::: RECORDS FOR THE EXERCISE :::
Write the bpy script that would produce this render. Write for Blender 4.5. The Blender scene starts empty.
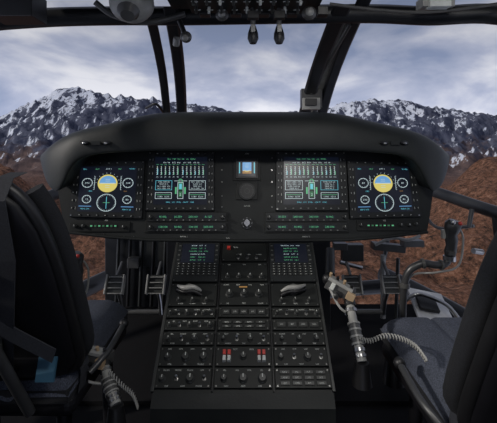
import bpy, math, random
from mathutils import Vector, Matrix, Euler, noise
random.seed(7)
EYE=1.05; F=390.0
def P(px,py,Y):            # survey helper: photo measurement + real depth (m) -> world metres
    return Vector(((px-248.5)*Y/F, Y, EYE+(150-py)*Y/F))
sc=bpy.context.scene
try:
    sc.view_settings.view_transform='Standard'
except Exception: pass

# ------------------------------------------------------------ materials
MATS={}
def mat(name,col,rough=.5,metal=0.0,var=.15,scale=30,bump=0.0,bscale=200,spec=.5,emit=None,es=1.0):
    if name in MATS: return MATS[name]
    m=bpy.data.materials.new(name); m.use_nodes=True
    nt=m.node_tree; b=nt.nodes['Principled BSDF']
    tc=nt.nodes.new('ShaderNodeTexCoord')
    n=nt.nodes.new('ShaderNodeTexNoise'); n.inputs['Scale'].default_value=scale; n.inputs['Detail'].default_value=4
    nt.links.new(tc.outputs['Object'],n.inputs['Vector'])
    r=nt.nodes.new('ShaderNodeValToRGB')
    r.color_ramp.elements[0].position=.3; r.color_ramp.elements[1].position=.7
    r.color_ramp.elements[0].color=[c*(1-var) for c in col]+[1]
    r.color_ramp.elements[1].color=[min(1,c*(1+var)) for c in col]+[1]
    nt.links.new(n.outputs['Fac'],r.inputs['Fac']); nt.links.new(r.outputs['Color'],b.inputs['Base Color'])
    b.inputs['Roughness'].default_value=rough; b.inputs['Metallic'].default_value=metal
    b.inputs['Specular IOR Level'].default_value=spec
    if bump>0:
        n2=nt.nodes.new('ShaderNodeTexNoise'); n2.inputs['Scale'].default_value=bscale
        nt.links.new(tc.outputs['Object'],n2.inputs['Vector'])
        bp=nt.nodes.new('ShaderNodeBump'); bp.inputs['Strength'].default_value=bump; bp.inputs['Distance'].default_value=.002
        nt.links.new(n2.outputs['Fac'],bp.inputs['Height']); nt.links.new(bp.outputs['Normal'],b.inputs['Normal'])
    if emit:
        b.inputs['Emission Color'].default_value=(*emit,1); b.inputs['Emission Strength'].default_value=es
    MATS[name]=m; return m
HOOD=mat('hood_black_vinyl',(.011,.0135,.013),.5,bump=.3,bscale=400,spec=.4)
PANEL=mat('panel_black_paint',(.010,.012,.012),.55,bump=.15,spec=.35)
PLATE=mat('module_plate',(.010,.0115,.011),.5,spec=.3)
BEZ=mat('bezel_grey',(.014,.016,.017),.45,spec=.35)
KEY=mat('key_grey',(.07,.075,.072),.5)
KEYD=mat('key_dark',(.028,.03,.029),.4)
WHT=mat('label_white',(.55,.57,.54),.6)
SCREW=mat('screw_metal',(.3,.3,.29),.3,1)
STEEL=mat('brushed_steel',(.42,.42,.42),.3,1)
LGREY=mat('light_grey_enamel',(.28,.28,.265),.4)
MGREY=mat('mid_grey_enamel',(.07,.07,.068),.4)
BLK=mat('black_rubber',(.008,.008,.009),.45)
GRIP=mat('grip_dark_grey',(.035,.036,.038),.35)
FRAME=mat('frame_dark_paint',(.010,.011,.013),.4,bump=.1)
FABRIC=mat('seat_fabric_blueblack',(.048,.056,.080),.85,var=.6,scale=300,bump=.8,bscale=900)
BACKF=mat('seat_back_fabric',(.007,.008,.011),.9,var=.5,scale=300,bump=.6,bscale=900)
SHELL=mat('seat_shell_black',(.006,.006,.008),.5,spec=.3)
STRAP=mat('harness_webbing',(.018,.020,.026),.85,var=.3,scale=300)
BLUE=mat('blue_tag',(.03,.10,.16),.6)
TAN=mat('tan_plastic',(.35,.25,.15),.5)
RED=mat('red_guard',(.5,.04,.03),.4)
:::
::: RECORDS FOR THE EXERCISE :::
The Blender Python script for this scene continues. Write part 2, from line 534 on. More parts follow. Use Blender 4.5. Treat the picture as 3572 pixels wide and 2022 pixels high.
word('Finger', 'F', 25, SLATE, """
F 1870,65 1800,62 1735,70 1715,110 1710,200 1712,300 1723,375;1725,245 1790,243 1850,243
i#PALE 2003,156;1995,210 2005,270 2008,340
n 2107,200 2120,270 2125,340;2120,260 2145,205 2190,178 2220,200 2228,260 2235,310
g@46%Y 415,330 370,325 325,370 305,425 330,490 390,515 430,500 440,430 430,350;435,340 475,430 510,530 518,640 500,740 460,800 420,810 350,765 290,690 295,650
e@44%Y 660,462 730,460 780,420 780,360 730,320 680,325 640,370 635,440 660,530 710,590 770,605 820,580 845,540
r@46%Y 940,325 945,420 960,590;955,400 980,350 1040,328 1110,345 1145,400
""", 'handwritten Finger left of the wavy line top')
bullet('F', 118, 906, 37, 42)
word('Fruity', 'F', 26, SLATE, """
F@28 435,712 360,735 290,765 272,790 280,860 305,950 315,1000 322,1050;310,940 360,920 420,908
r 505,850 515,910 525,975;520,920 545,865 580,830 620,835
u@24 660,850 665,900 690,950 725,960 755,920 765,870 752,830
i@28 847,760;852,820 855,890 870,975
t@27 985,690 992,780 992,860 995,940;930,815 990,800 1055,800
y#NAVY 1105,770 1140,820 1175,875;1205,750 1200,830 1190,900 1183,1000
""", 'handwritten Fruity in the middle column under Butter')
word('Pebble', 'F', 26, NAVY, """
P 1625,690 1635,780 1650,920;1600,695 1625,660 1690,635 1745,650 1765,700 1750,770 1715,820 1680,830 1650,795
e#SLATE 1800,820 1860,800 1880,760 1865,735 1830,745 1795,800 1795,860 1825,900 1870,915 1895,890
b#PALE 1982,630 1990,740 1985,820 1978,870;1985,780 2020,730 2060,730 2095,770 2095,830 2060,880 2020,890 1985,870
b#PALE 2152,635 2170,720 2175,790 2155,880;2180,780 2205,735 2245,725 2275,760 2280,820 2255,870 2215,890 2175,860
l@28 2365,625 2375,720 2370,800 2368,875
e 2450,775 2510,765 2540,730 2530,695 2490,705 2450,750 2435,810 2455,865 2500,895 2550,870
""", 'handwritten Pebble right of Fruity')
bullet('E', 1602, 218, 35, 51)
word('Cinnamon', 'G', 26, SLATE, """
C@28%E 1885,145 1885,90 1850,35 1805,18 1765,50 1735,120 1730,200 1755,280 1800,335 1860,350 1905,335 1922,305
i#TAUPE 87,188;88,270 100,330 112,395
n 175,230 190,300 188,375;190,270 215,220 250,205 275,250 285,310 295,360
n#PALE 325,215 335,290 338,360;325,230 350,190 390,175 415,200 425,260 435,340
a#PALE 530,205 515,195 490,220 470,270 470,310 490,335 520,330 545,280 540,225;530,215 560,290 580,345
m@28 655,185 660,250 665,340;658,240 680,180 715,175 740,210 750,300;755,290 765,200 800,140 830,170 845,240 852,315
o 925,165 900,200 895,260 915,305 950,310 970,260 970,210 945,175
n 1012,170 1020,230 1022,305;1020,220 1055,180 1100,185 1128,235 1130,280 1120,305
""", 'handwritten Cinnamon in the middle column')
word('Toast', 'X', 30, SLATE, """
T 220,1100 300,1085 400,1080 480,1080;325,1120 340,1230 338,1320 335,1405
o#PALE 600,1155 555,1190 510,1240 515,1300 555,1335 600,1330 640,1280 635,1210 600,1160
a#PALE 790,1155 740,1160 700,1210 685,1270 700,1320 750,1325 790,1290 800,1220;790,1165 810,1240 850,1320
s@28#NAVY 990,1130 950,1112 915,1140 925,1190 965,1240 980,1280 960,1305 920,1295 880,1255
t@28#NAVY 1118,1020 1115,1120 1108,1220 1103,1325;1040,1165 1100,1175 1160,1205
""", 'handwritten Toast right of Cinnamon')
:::
* [WRITTEN REQUEST]: Keep the pictures out, and extract only the lines that begin at the one containing "Write the bpy" and end at the one containing "except Exception: pass", inclusive.

* [SOLUTION TO THIS TASK]:
Write the bpy script that would produce this render. Write for Blender 4.5. The Blender scene starts empty.
import bpy, math, random
from mathutils import Vector, Matrix, Euler, noise
random.seed(7)
EYE=1.05; F=390.0
def P(px,py,Y):            # survey helper: photo measurement + real depth (m) -> world metres
    return Vector(((px-248.5)*Y/F, Y, EYE+(150-py)*Y/F))
sc=bpy.context.scene
try:
    sc.view_settings.view_transform='Standard'
except Exception: pass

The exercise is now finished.